Please copy every line of the records below that holds the word "Python".

- _SUPPLIED INFORMATION_

- - -

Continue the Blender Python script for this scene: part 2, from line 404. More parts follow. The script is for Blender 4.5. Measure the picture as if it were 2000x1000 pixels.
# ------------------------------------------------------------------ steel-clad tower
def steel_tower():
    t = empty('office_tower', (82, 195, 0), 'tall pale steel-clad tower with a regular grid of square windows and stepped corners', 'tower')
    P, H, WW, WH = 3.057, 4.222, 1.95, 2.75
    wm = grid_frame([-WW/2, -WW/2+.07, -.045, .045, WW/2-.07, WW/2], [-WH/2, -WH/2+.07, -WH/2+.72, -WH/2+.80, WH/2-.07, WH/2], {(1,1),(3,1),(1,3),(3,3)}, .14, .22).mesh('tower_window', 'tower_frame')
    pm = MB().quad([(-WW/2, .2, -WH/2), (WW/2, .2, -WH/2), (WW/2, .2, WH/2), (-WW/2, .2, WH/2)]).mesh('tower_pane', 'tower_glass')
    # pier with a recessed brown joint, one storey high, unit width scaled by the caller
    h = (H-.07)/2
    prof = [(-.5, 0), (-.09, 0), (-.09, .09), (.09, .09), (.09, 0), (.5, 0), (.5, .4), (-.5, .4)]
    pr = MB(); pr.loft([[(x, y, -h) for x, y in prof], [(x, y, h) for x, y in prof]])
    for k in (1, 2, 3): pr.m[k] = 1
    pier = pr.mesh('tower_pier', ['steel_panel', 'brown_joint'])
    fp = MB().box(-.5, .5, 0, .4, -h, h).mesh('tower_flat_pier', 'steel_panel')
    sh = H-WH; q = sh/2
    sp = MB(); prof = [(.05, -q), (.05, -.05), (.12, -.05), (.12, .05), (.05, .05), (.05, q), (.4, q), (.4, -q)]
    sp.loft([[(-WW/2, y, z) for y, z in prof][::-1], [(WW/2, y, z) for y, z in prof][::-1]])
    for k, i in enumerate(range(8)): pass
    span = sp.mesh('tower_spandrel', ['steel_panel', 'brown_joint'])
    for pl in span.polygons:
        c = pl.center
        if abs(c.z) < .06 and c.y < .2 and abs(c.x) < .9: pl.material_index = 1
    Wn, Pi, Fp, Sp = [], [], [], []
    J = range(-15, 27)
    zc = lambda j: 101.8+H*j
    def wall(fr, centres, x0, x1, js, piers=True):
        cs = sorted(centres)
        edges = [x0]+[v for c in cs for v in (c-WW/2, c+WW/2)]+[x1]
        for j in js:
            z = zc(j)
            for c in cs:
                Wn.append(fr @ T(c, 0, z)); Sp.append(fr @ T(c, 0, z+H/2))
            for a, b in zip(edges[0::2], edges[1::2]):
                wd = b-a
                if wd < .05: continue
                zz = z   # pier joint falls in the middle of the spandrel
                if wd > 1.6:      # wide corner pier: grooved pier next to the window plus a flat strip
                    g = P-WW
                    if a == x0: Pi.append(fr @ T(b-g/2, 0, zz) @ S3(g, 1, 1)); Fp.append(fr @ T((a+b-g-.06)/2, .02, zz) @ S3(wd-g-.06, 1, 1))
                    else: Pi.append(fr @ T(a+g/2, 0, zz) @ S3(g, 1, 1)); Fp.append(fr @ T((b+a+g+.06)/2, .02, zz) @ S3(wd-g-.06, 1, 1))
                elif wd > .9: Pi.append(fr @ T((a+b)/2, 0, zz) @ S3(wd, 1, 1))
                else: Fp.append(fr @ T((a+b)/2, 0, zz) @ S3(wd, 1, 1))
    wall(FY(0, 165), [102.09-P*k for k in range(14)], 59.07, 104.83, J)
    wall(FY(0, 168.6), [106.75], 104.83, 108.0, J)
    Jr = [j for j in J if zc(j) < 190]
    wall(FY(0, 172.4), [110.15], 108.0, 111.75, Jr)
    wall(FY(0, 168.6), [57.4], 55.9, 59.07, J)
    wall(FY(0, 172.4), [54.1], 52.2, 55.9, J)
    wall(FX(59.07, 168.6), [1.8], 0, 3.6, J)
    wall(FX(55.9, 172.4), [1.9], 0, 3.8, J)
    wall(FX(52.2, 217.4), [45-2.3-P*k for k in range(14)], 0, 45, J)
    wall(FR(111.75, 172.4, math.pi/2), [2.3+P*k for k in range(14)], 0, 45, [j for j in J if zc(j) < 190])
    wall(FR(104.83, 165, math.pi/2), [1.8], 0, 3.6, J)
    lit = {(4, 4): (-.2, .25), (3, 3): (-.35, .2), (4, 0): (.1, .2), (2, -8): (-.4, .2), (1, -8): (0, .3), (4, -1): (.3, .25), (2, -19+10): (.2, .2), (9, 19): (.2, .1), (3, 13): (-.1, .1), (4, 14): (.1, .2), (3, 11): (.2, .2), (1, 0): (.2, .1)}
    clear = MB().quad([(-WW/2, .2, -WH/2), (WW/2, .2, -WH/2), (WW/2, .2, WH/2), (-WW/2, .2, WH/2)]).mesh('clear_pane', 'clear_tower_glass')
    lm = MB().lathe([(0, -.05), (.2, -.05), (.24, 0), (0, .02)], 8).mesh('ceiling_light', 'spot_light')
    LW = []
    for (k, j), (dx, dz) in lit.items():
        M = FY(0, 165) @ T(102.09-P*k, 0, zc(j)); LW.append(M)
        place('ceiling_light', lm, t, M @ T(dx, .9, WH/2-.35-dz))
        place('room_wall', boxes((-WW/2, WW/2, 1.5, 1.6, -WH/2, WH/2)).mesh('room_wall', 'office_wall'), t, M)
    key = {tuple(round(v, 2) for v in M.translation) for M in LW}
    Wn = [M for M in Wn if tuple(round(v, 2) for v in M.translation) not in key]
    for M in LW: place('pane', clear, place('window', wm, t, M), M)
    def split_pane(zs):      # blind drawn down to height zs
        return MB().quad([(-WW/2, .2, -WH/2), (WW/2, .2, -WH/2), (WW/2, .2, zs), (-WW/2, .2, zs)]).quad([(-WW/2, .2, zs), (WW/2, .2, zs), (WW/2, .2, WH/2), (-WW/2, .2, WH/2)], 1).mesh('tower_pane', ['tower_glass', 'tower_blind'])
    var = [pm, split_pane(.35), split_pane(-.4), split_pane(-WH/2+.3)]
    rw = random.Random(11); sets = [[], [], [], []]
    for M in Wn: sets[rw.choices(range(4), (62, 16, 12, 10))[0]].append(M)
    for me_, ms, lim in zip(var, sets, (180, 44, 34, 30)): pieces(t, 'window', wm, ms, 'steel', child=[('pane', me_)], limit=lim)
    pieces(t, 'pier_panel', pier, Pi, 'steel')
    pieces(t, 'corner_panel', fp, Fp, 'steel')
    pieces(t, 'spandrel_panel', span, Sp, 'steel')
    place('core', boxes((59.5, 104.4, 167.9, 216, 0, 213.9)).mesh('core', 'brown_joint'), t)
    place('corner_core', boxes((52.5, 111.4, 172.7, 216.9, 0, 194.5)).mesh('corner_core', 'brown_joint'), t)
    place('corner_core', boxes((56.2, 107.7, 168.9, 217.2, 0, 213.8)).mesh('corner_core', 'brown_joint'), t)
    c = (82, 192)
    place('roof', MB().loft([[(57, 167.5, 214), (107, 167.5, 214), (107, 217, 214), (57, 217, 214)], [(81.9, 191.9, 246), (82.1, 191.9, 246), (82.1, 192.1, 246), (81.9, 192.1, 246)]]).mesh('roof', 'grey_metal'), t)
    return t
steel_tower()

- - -

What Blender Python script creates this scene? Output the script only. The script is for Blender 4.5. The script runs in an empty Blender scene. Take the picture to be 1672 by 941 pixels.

- - -

- _EXERCISE RESPONSE_
Continue the Blender Python script for this scene: part 2, from line 404. More parts follow. The script is for Blender 4.5. Measure the picture as if it were 2000x1000 pixels.
What Blender Python script creates this scene? Output the script only. The script is for Blender 4.5. The script runs in an empty Blender scene. Take the picture to be 1672 by 941 pixels.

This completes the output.